Jennifer Lawrence as Dominika Egorova in Red Sparrow. Courtesy of

Action-packed and touching on themes that have the whole of Hollywood talking, Red Sparrow is shaping up to be a must-watch movie. Based on the 2013 novel by Jason Matthews, the story follows Dominika Egorova, a prima ballerina, played by Jennifer Lawrence. After suffering a career-ending injury, she is forced to join Sparrow School, a Russian intelligence agency. Targeting the CIA for her first mission, the tale takes unexpected turns, as the security of both nations comes under threat. It’s the last movie Lawrence made before departing on a one-year sabbatical, and she underwent months of training for the role. We speak to the actor about how she prepared both physically and mentally.

Did playing Dominika require a lot of preparation?

It took a lot of training. I did three hours of ballet every day for about four months, which really was mostly learning how to move my body differently because obviously, I wasn’t going to become a great ballerina! I worked on the accent a lot with Tim Monich, who’s an absolute genius with dialect.

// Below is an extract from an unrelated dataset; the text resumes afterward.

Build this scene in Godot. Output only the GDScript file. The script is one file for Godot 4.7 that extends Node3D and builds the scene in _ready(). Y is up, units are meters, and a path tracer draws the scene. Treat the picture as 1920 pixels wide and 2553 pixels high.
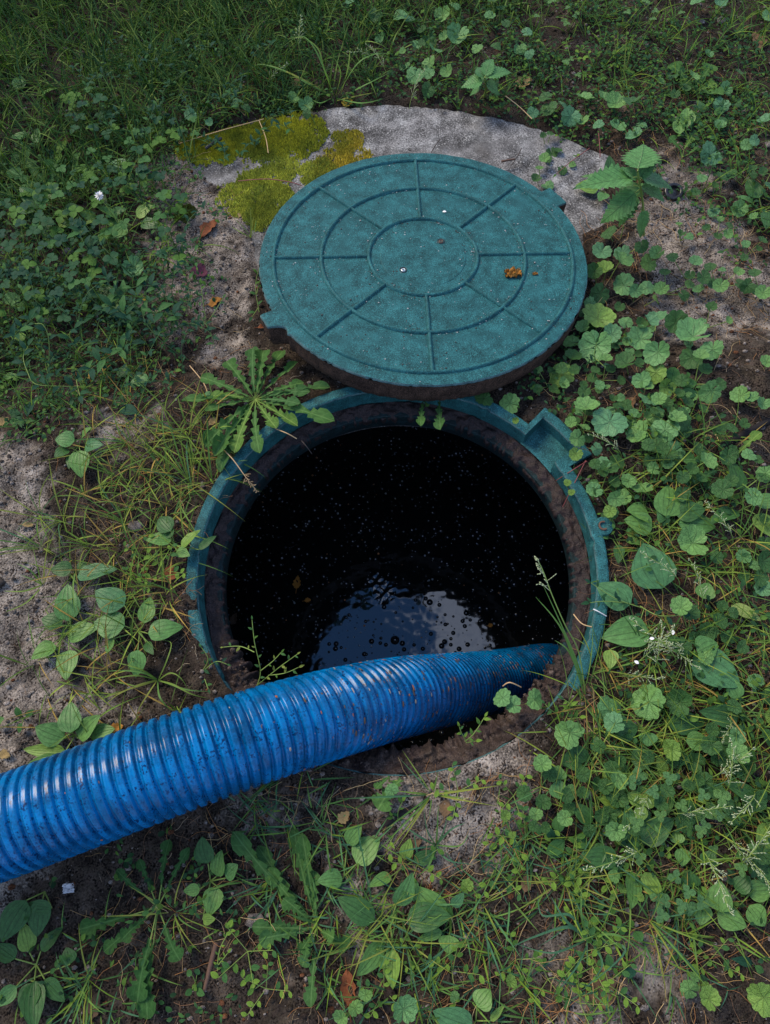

How did you mentally prepare? 

The torment and the humiliation these Sparrows had to go through… for the young people who were forced into this program, it’s harrowing and daunting, and for me to do those scenes was the same. It took a certain amount of mental strength and preparation to get myself to a place to really feel empowered enough to do it. But overall, at the end of the program, even though she’s been trained to use her body, she really uses her mind to survive.

Do you feel that Dominika is mentally very strong? 

This is a woman who has been a survivor from the time she was a child. From the time she was born, her body belonged to the state, even when she was dancing. So, she has always used tact, mental tact, to get to where she is in the world. And to survive, when her circumstances in the movie change, she goes to Sparrow School to be trained in the art of manipulation and artful cunning. But she’s already a very smart survivor. She looks at life kind of like a chess game and she’s always four moves ahead of everybody.

Would it be fair to say that the ballerina training in a way prepares her for her spy training?

Yes, the ballerina training is what makes her a perfect spy. That’s why the training, grueling as it was for me, was really important. To really study how these dancers push their bodies past the brink of being comfortable and have to keep going – that is exactly what happens to Dominika when she starts becoming a trained spy. There is no stopping point. There is no ‘I’m uncomfortable, let’s stop now’ and there isn’t in dancing, either.